- [WHAT YOU WILL DO]
Restate the complete material exactly.
──────── DATASET CONTENT ────────
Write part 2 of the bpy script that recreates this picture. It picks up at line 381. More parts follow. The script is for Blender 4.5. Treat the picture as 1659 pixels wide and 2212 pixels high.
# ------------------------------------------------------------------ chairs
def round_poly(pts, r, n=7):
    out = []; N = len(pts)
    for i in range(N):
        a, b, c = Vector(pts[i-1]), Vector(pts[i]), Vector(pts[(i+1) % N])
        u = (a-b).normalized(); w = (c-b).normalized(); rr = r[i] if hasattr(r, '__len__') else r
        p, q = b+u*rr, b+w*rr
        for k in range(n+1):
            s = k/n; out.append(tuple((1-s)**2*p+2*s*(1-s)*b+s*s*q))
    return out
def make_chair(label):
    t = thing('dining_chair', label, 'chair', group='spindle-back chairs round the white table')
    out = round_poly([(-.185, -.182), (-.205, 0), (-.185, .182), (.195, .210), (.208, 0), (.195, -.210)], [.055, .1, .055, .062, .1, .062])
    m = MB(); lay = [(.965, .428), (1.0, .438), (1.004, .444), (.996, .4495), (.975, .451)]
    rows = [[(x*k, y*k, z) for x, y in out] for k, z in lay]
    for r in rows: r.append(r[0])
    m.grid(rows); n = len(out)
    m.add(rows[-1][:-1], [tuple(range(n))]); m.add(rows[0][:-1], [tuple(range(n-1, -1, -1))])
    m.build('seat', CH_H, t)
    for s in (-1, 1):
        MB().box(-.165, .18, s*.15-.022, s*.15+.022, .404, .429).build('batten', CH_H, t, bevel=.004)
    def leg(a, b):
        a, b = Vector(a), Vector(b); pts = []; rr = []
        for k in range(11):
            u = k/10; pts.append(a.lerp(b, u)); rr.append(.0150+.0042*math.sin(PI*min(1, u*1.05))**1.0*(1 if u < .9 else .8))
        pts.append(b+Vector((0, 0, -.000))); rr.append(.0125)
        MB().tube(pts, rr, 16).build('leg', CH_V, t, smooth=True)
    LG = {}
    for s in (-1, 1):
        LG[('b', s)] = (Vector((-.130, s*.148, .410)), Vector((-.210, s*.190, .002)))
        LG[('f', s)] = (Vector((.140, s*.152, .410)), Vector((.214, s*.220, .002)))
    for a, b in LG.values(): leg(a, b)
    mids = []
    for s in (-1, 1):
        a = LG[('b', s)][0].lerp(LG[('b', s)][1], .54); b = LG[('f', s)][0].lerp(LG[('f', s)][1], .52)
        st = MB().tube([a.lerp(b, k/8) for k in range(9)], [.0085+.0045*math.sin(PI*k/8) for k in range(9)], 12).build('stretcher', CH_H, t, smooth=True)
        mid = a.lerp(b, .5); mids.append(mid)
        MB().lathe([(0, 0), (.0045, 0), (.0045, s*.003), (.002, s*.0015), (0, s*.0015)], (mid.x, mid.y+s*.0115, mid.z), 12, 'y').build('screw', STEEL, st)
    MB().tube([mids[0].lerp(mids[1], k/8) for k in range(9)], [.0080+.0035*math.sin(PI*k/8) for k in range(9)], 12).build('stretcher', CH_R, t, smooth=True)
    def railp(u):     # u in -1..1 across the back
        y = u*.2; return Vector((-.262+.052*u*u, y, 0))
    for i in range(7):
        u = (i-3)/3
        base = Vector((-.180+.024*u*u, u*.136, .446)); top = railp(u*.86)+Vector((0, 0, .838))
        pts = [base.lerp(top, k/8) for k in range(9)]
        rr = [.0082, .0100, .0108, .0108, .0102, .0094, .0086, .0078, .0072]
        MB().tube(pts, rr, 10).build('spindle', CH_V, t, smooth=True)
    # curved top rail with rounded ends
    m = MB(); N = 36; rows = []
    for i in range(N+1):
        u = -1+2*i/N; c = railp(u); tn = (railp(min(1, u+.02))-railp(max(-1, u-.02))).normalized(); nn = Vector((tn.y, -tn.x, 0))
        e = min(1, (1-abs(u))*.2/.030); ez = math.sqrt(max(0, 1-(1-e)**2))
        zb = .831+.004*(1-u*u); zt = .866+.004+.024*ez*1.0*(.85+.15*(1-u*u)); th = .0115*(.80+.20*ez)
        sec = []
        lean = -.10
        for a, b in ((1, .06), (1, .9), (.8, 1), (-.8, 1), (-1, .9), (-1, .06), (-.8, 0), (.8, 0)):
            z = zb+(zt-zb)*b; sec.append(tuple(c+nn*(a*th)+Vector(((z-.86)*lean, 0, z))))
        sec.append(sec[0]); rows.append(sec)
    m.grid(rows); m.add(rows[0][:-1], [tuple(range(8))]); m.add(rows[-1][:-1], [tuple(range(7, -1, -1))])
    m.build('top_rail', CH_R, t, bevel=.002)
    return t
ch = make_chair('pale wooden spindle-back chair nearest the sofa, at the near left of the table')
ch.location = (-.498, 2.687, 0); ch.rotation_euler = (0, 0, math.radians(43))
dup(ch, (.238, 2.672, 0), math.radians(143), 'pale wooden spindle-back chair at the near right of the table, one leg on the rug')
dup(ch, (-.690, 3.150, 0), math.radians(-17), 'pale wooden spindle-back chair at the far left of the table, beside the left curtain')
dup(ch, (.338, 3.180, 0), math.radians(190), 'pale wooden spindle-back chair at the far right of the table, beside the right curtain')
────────
- [WORKED ANSWER]
Write part 2 of the bpy script that recreates this picture. It picks up at line 381. More parts follow. The script is for Blender 4.5. Treat the picture as 1659 pixels wide and 2212 pixels high.
# ------------------------------------------------------------------ chairs
def round_poly(pts, r, n=7):
    out = []; N = len(pts)
    for i in range(N):
        a, b, c = Vector(pts[i-1]), Vector(pts[i]), Vector(pts[(i+1) % N])
        u = (a-b).normalized(); w = (c-b).normalized(); rr = r[i] if hasattr(r, '__len__') else r
        p, q = b+u*rr, b+w*rr
        for k in range(n+1):
            s = k/n; out.append(tuple((1-s)**2*p+2*s*(1-s)*b+s*s*q))
    return out
def make_chair(label):
    t = thing('dining_chair', label, 'chair', group='spindle-back chairs round the white table')
    out = round_poly([(-.185, -.182), (-.205, 0), (-.185, .182), (.195, .210), (.208, 0), (.195, -.210)], [.055, .1, .055, .062, .1, .062])
    m = MB(); lay = [(.965, .428), (1.0, .438), (1.004, .444), (.996, .4495), (.975, .451)]
    rows = [[(x*k, y*k, z) for x, y in out] for k, z in lay]
    for r in rows: r.append(r[0])
    m.grid(rows); n = len(out)
    m.add(rows[-1][:-1], [tuple(range(n))]); m.add(rows[0][:-1], [tuple(range(n-1, -1, -1))])
    m.build('seat', CH_H, t)
    for s in (-1, 1):
        MB().box(-.165, .18, s*.15-.022, s*.15+.022, .404, .429).build('batten', CH_H, t, bevel=.004)
    def leg(a, b):
        a, b = Vector(a), Vector(b); pts = []; rr = []
        for k in range(11):
            u = k/10; pts.append(a.lerp(b, u)); rr.append(.0150+.0042*math.sin(PI*min(1, u*1.05))**1.0*(1 if u < .9 else .8))
        pts.append(b+Vector((0, 0, -.000))); rr.append(.0125)
        MB().tube(pts, rr, 16).build('leg', CH_V, t, smooth=True)
    LG = {}
    for s in (-1, 1):
        LG[('b', s)] = (Vector((-.130, s*.148, .410)), Vector((-.210, s*.190, .002)))
        LG[('f', s)] = (Vector((.140, s*.152, .410)), Vector((.214, s*.220, .002)))
    for a, b in LG.values(): leg(a, b)
    mids = []
    for s in (-1, 1):
        a = LG[('b', s)][0].lerp(LG[('b', s)][1], .54); b = LG[('f', s)][0].lerp(LG[('f', s)][1], .52)
        st = MB().tube([a.lerp(b, k/8) for k in range(9)], [.0085+.0045*math.sin(PI*k/8) for k in range(9)], 12).build('stretcher', CH_H, t, smooth=True)
        mid = a.lerp(b, .5); mids.append(mid)
        MB().lathe([(0, 0), (.0045, 0), (.0045, s*.003), (.002, s*.0015), (0, s*.0015)], (mid.x, mid.y+s*.0115, mid.z), 12, 'y').build('screw', STEEL, st)
    MB().tube([mids[0].lerp(mids[1], k/8) for k in range(9)], [.0080+.0035*math.sin(PI*k/8) for k in range(9)], 12).build('stretcher', CH_R, t, smooth=True)
    def railp(u):     # u in -1..1 across the back
        y = u*.2; return Vector((-.262+.052*u*u, y, 0))
    for i in range(7):
        u = (i-3)/3
        base = Vector((-.180+.024*u*u, u*.136, .446)); top = railp(u*.86)+Vector((0, 0, .838))
        pts = [base.lerp(top, k/8) for k in range(9)]
        rr = [.0082, .0100, .0108, .0108, .0102, .0094, .0086, .0078, .0072]
        MB().tube(pts, rr, 10).build('spindle', CH_V, t, smooth=True)
    # curved top rail with rounded ends
    m = MB(); N = 36; rows = []
    for i in range(N+1):
        u = -1+2*i/N; c = railp(u); tn = (railp(min(1, u+.02))-railp(max(-1, u-.02))).normalized(); nn = Vector((tn.y, -tn.x, 0))
        e = min(1, (1-abs(u))*.2/.030); ez = math.sqrt(max(0, 1-(1-e)**2))
        zb = .831+.004*(1-u*u); zt = .866+.004+.024*ez*1.0*(.85+.15*(1-u*u)); th = .0115*(.80+.20*ez)
        sec = []
        lean = -.10
        for a, b in ((1, .06), (1, .9), (.8, 1), (-.8, 1), (-1, .9), (-1, .06), (-.8, 0), (.8, 0)):
            z = zb+(zt-zb)*b; sec.append(tuple(c+nn*(a*th)+Vector(((z-.86)*lean, 0, z))))
        sec.append(sec[0]); rows.append(sec)
    m.grid(rows); m.add(rows[0][:-1], [tuple(range(8))]); m.add(rows[-1][:-1], [tuple(range(7, -1, -1))])
    m.build('top_rail', CH_R, t, bevel=.002)
    return t
ch = make_chair('pale wooden spindle-back chair nearest the sofa, at the near left of the table')
ch.location = (-.498, 2.687, 0); ch.rotation_euler = (0, 0, math.radians(43))
dup(ch, (.238, 2.672, 0), math.radians(143), 'pale wooden spindle-back chair at the near right of the table, one leg on the rug')
dup(ch, (-.690, 3.150, 0), math.radians(-17), 'pale wooden spindle-back chair at the far left of the table, beside the left curtain')
dup(ch, (.338, 3.180, 0), math.radians(190), 'pale wooden spindle-back chair at the far right of the table, beside the right curtain')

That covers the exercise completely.